## [AIM]
Return the whole listing, keeping every character the same.

::: PROVIDED DATA

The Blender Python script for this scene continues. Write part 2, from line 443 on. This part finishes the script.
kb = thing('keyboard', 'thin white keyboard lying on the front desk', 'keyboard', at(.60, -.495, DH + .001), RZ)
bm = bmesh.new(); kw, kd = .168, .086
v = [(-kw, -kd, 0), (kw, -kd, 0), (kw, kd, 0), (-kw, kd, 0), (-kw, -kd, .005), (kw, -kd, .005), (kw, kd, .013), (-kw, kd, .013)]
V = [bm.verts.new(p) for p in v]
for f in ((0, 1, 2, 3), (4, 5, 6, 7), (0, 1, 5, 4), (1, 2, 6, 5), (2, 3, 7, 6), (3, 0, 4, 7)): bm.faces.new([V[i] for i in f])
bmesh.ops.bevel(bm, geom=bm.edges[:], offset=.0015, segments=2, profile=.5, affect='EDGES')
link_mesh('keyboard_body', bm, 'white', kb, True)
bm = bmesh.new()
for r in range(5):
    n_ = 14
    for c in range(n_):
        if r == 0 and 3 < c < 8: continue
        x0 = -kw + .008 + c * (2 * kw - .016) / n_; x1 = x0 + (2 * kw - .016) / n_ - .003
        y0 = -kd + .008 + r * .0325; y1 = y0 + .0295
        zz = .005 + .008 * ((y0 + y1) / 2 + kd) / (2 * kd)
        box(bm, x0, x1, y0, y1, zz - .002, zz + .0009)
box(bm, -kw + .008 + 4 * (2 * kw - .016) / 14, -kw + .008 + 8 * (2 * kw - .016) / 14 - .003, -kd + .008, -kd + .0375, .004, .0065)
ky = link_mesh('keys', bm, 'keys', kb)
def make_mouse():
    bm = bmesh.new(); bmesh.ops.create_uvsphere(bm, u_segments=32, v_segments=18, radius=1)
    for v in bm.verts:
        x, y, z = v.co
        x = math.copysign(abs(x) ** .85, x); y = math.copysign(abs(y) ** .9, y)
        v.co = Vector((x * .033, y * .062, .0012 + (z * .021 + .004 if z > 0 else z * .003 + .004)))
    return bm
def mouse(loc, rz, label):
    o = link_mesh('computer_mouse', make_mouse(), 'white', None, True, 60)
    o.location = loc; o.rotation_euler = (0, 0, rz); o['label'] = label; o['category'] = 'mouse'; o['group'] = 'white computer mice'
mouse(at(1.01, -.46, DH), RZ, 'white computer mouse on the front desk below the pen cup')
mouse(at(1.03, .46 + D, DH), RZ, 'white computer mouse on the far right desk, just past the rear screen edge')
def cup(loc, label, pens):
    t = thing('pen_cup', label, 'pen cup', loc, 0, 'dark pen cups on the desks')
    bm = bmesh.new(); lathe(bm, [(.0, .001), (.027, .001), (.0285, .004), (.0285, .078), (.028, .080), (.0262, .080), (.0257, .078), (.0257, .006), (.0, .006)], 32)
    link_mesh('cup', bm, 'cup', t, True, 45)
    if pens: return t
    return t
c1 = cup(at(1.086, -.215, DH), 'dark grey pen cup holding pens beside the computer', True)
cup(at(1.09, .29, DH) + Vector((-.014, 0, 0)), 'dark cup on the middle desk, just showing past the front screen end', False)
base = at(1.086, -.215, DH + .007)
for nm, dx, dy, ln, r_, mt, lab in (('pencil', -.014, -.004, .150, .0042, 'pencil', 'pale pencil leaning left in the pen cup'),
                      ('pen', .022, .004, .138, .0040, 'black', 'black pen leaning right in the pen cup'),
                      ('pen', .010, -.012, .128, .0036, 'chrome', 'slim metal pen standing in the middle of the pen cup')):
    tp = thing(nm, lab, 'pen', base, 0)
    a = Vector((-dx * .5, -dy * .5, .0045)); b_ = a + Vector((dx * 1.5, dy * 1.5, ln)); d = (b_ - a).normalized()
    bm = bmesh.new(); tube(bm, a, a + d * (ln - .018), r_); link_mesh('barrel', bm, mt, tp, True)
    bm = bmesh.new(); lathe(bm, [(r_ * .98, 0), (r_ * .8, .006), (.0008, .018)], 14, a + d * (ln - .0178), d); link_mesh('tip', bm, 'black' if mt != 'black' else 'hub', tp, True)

::::::

## [OUTPUT BELOW]
The Blender Python script for this scene continues. Write part 2, from line 443 on. This part finishes the script.
kb = thing('keyboard', 'thin white keyboard lying on the front desk', 'keyboard', at(.60, -.495, DH + .001), RZ)
bm = bmesh.new(); kw, kd = .168, .086
v = [(-kw, -kd, 0), (kw, -kd, 0), (kw, kd, 0), (-kw, kd, 0), (-kw, -kd, .005), (kw, -kd, .005), (kw, kd, .013), (-kw, kd, .013)]
V = [bm.verts.new(p) for p in v]
for f in ((0, 1, 2, 3), (4, 5, 6, 7), (0, 1, 5, 4), (1, 2, 6, 5), (2, 3, 7, 6), (3, 0, 4, 7)): bm.faces.new([V[i] for i in f])
bmesh.ops.bevel(bm, geom=bm.edges[:], offset=.0015, segments=2, profile=.5, affect='EDGES')
link_mesh('keyboard_body', bm, 'white', kb, True)
bm = bmesh.new()
for r in range(5):
    n_ = 14
    for c in range(n_):
        if r == 0 and 3 < c < 8: continue
        x0 = -kw + .008 + c * (2 * kw - .016) / n_; x1 = x0 + (2 * kw - .016) / n_ - .003
        y0 = -kd + .008 + r * .0325; y1 = y0 + .0295
        zz = .005 + .008 * ((y0 + y1) / 2 + kd) / (2 * kd)
        box(bm, x0, x1, y0, y1, zz - .002, zz + .0009)
box(bm, -kw + .008 + 4 * (2 * kw - .016) / 14, -kw + .008 + 8 * (2 * kw - .016) / 14 - .003, -kd + .008, -kd + .0375, .004, .0065)
ky = link_mesh('keys', bm, 'keys', kb)
def make_mouse():
    bm = bmesh.new(); bmesh.ops.create_uvsphere(bm, u_segments=32, v_segments=18, radius=1)
    for v in bm.verts:
        x, y, z = v.co
        x = math.copysign(abs(x) ** .85, x); y = math.copysign(abs(y) ** .9, y)
        v.co = Vector((x * .033, y * .062, .0012 + (z * .021 + .004 if z > 0 else z * .003 + .004)))
    return bm
def mouse(loc, rz, label):
    o = link_mesh('computer_mouse', make_mouse(), 'white', None, True, 60)
    o.location = loc; o.rotation_euler = (0, 0, rz); o['label'] = label; o['category'] = 'mouse'; o['group'] = 'white computer mice'
mouse(at(1.01, -.46, DH), RZ, 'white computer mouse on the front desk below the pen cup')
mouse(at(1.03, .46 + D, DH), RZ, 'white computer mouse on the far right desk, just past the rear screen edge')
def cup(loc, label, pens):
    t = thing('pen_cup', label, 'pen cup', loc, 0, 'dark pen cups on the desks')
    bm = bmesh.new(); lathe(bm, [(.0, .001), (.027, .001), (.0285, .004), (.0285, .078), (.028, .080), (.0262, .080), (.0257, .078), (.0257, .006), (.0, .006)], 32)
    link_mesh('cup', bm, 'cup', t, True, 45)
    if pens: return t
    return t
c1 = cup(at(1.086, -.215, DH), 'dark grey pen cup holding pens beside the computer', True)
cup(at(1.09, .29, DH) + Vector((-.014, 0, 0)), 'dark cup on the middle desk, just showing past the front screen end', False)
base = at(1.086, -.215, DH + .007)
for nm, dx, dy, ln, r_, mt, lab in (('pencil', -.014, -.004, .150, .0042, 'pencil', 'pale pencil leaning left in the pen cup'),
                      ('pen', .022, .004, .138, .0040, 'black', 'black pen leaning right in the pen cup'),
                      ('pen', .010, -.012, .128, .0036, 'chrome', 'slim metal pen standing in the middle of the pen cup')):
    tp = thing(nm, lab, 'pen', base, 0)
    a = Vector((-dx * .5, -dy * .5, .0045)); b_ = a + Vector((dx * 1.5, dy * 1.5, ln)); d = (b_ - a).normalized()
    bm = bmesh.new(); tube(bm, a, a + d * (ln - .018), r_); link_mesh('barrel', bm, mt, tp, True)
    bm = bmesh.new(); lathe(bm, [(r_ * .98, 0), (r_ * .8, .006), (.0008, .018)], 14, a + d * (ln - .0178), d); link_mesh('tip', bm, 'black' if mt != 'black' else 'hub', tp, True)